Ce thème de l’identité juive, qui ouvre le livre n’est pas le seul, loin de là, que le rabbin Steinsaltz offre à notre réflexion. Avec finesse, il aborde la question de l’assimilation, remarquant que « la capacité que les Juifs ont à l’imitation est généralement bien plus profonde que chez les autres », l’unité de la Maison de Jacob autour de l’Etat d’Israël, le complexe messianique juif avec cette volonté renouvelée de vouloir, envers et contre tout et tous, sauver le monde, la « mission juive » qui n’est autre que le « rêve messianique » ancestral, la contribution disproportionnée des Juifs à la civilisation et au progrès du monde : « Aussi bien dans les sciences naturelles que dans les sciences sociales, la littérature, les arts, la vie politique et économique de chaque nation, la contribution des Juifs est surprenante ». De Marx à Einstein en passant par Freud, la chose est connue et reconnue.
Un chapitre original est consacré au thème désormais classique de l’opposition entre Torah et science. Notant qu’il y a, selon lui, peu de contradictions entre la Torah et les mathématiques, Steinsaltz, à notre sens, est un peu hâtif quand, par exemple, il considère que le fait que les savants aient calculé une valeur de p, avec un nombre impressionnant de décimales, à 3,14…et que le traité Erouvin propose 3 est « relativement sans importance ». Force est de constater que si le Talmud, avec les moyens de l’époque, donne ce chiffre approximatif, mais néanmoins remarquable, on ne saurait nier que la science, grâce aux ordinateurs, parvient à une précision exemplaire qu’il faut saluer.
Autres thèmes abordés : le mysticisme dans la pensée juive, le motif de la lumière, la prière, le péché, Le Cantique des Cantiques, enfin, histoire qui se passe, dit-il, dans un présent éternel.

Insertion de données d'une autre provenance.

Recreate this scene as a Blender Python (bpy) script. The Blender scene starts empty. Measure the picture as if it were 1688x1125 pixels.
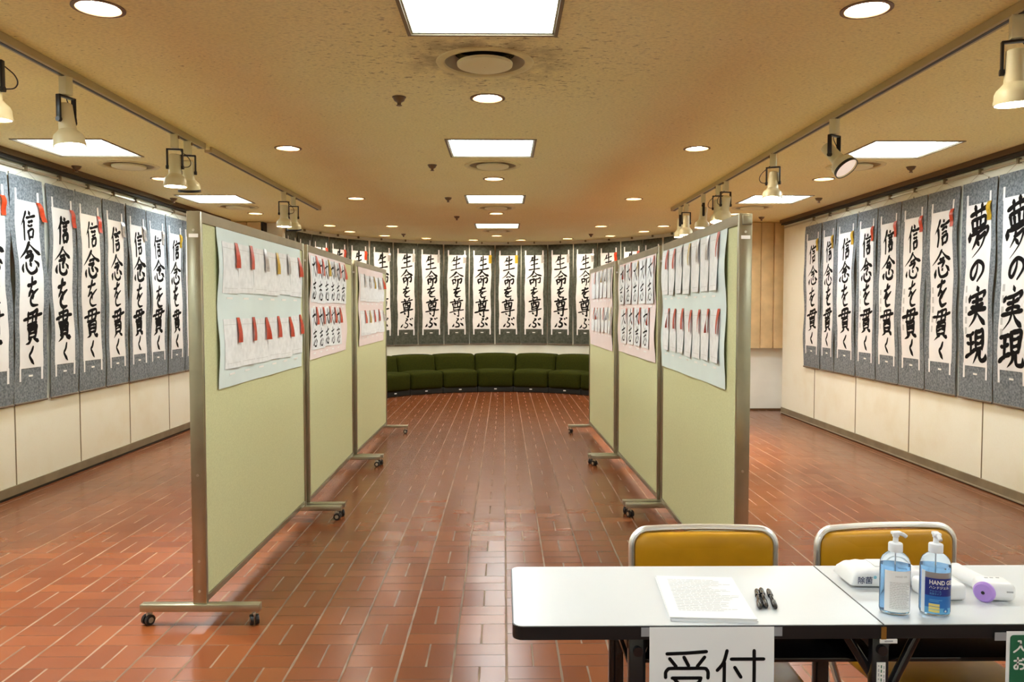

« De nos jours, reconnaît le rabbin, la plupart des Juifs mènent une existence amphibie, comme des grenouilles. Ils vivent dans deux royaumes différents : celui du monde occidental et celui de la Torah ». Ce sont ces contradictions qui constituent la trame de ce beau livre qui incite à la réflexion d’autant que chaque chapitre de l’ouvrage est suivi d’un court débat.
Très intéressant.
Jean-Pierre Allali
(*) Editions Albin Michel. Préface de Jean Blot. Traduit de l’anglais par Danielle Lifshitz-Malka. Septembre 2008. 224 pages. 22 euros.